Bislang wurde bei nicht eindeutig ausgewiesenen Titeln von Fall zu Fall entschieden, weshalb Novitäten, die als Broschur (mit "weichem" Einband) oder als Taschenbuch erschienen, durchaus Eingang auf die Liste fanden - Charlotte Roches "Schoßgebete" etwa. So unterscheiden sich die Preise für die gut verkauften Bücher bislang teilweise beträchtlich. Ein Taschenbuch kostet manchmal nur um die zehn Euro, ein gebundenes Buch auch mal 25 Euro. Neue Titel, die als Paperback erscheinen, befinden sich künftig im Wettbewerb mit den Taschenbuch-Ausgaben älterer Titel, die in der Regel zwei Jahre nach der Hardcover-Premiere auf den Markt gebracht werden und in der "Spiegel"-Taschenbuch-Bestsellerliste notiert sind.

Die nun beschlossene Änderung folgt vor allem den Wünschen der Buchhändler. Diese wollen die Sortierung ihres Sortiments künftig vereinheitlichen. Ihr Bestreben fällt in eine Zeit, in der sich der Markt für Bücher weiter auffächert.

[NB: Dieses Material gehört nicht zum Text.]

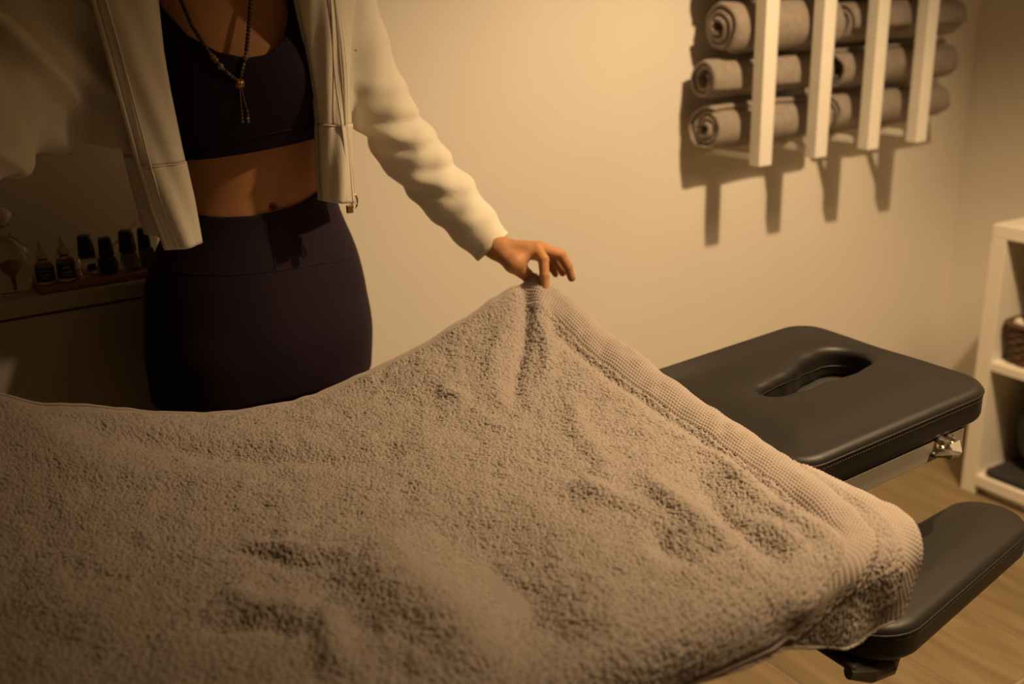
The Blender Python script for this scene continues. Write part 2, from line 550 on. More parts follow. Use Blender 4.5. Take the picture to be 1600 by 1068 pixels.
a = polish(141, M['glass'], .0135, .036, .0135, .032, True, 'clear nail polish bottle with tall black cap beside the black labelled spray bottles')
x = root_loc(a).x
box('label', (x - .004, CF + .05 - .0115, TZ + .010), (x + .009, CF + .05 - .0107, TZ + .021), M['label_black'], a, 0)
polish(172, M['liquid2'], .0125, .030, .0155, .030, False, 'short round dark nail polish bottle with black cap, second polish from the left')
polish(206, M['liquid3'], .014, .037, .0145, .030, False, 'milky nail polish bottle with black cap, third polish from the left')
polish(234, M['liquid'], .012, .034, .0125, .033, True, 'grey nail polish bottle half hidden behind the person, last of the tray row')


def spray(px, label, hb):
    yy = CF + .045; x = P(px, 440, y=yy)[0]
    r = thing('spray_bottle', label, 'bottle', (x, yy, TZ), 'small spray bottles on the wooden tray')
    lathe('body', [(.0125, 0), (.014, .003), (.014, hb), (.012, hb + .004), (.007, hb + .008), (.007, hb + .012)], (x, yy, TZ), M['glass'], r)
    lathe('label_wrap', [(.0145, .004), (.0148, .005), (.0148, hb - .004), (.0145, hb - .003)], (x, yy, TZ), M['label_black'], r)
    for k, (w_, zz) in enumerate(((.006, .022), (.0085, .015), (.007, .010))):
        bm = bmesh.new(); add_box(bm, (x - w_ - .002, yy - .0156, TZ + zz), (x + w_ - .002, yy - .0146, TZ + zz + .0018)); bobj('print_line', bm, M['label_print'], r)
    lathe('collar', [(.0095, 0), (.0095, .008), (.0065, .0105)], (x, yy, TZ + hb + .012), M['pump_white'], r)
    lathe('nozzle', [(.0045, 0), (.004, .012), (.0035, .017), (.0025, .019)], (x, yy, TZ + hb + .0225), M['pump_white'], r)
    return r


spray(73, 'small clear bottle with black label and white nozzle, nearer the tray end', .030)
spray(107, 'small clear bottle with black label and white nozzle, beside the clear nail polish', .032)
jx, jy = P(22, 470, y=CF + .07)[0], CF + .07
j = thing('glass_bottle', 'large clear glass bottle with rounded stopper at the left end of counter', 'bottle', (jx, jy, CT))
lathe('body', [(.028, 0), (.033, .004), (.034, .05), (.030, .075), (.014, .09), (.012, .105), (.015, .108)], (jx, jy, CT), M['glass'], j, 28)
lathe('stopper', [(.010, 0), (.011, .004), (.019, .012), (.020, .020), (.012, .028), (.003, .030)], (jx, jy, CT + .108), M['pump_white'], j)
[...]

Den jüngsten Absatzzahlen von digitalen Lesegeräten zufolge steht die Kindle- und iPad-Epoche nun auch hierzulande bevor. E-Books werden bisher noch nirgendwo gelistet. Dabei stellen sie eine Größe dar, an der schon bald niemand mehr vorbeikommt. Insofern bildet ein vereinheitlichtes Listenwesen ohne E-Books die Verteilung der verkauften Bücher entweder gar nicht oder nur unzureichend ab. Oder es symbolisiert puristisch die Trutzburg des "Premierenpublikums", das gerne zum gebundenen Buch greift - und dafür auch in Kauf nimmt, dass einzelne Titel zum Beispiel von dtv künftig teurer werden.